Bruno Girveau

Évidemment, Le Cahier des morts minuscules, ce n’est pas un titre de livre pour enfants. Si ce n’était cette annonce troublante, c’est pourtant ce que l’on pourrait croire en feuilletant les premières pages du livre de Valérie Sonnier. On trouve en effet d’abord tout joli dans ce recueil. Un charmant petit camion qui évolue au milieu d’autres jouets tout aussi charmants, au fil des pages fanées d’un vieux livre de comptes. Des couleurs délicates, des rencontres cocasses, tout est plaisant, tout est charmant. Mais le joli n’est pas une qualité en art, moins encore aujourd’hui qu’hier. Heureusement, tout se gâte très vite. Le petit camion fait la connaissance d’une poupée et semble intimement goûter sa présence. C’est donc qu’il y a de la sexualité là-dedans. Le spectre du livre d’enfants s’éloigne. Celui de la mort en revanche se dessine. Le petit camion croise la route d’un pistolet, le regarde en face, et c’est enfin un squelette pantin qui l’accueille dans ses bras. On est rassuré, l’artiste traite sérieusement des seuls sujets qui vaillent, grandir, aimer, mourir. La métaphore paraît évidente, l’errance du petit camion, c’est celle de l’homme, dans sa trajectoire tragique et inexorable. (…)

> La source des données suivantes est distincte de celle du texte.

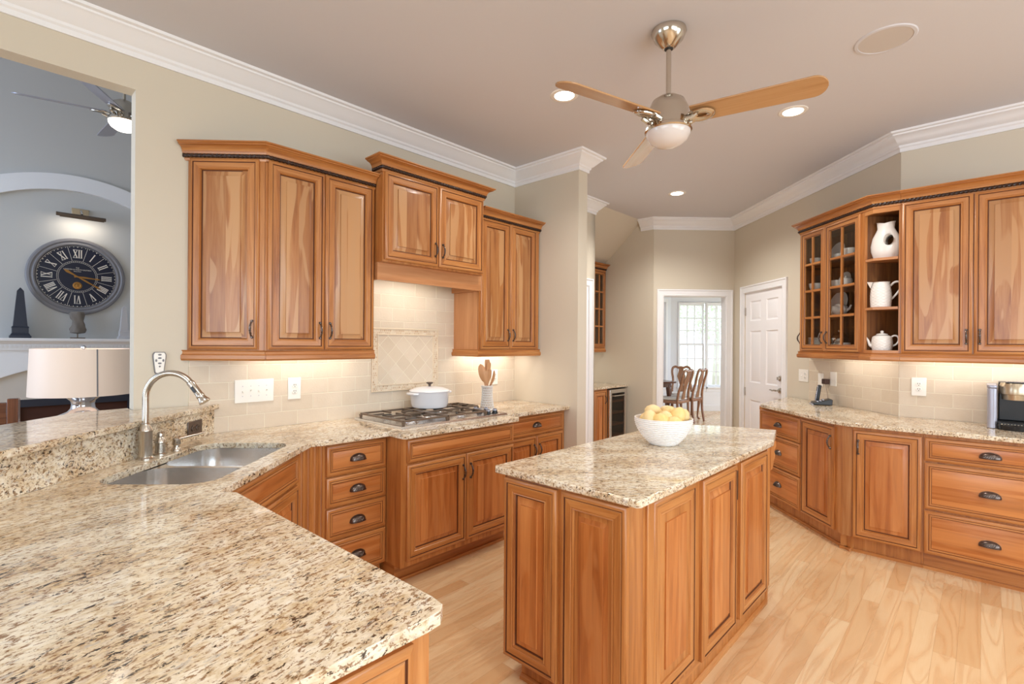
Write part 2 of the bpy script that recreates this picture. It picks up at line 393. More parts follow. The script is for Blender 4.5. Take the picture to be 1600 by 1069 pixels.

Si l’histoire s’arrêtait là , elle serait belle, mais trop triste. On ne fait pas mourir un jouet. Le trépas du petit camion semble serein, mais c’est bel et bien une mort, si minuscule soit-elle. Privilège de l’artiste, il renaît dans des cahiers postérieurs à celui ici publié. Il est même le héros de petits films tournés en Super 8 (Le jardin I, l’été, 1995 ; Le jardin II, l’hiver, 1997 ; La plage, 1998), comme si les cahiers avaient pu inconsciemment être conçus comme des storyboards. Le petit camion est désormais plus clairement le double de l’artiste, l’accompagne lorsqu’elle voyage (à Vancouver en 1993), ressuscite ce qui ressemble maintenant à ses propres souvenirs d’enfance. (…)

Derrière leur apparente légèreté – derrière l’apparente légèreté des dessins de Valérie Sonnier –, les jouets sont d’une richesse symbolique et culturelle immense. Ils préparent à la vie de « grand » autant qu’ils permettent de s’en émanciper en éveillant notre imagination. C’est la raison pour laquelle il est si difficile de s’en séparer. Leur abandon est douloureux, car il signifie notre entrée dans l’âge adulte, fait d’amour et de rencontres, mais aussi de compétition, de responsabilités et au final, de néant. De même que le jouet est une réduction poétique du monde réel, le destin du petit camion laitier est la contraction mélancolique d’une vie humaine. Et ce cahier, dans la force d’une première idée, sans une parole, nous offre un poignant livre d’artiste.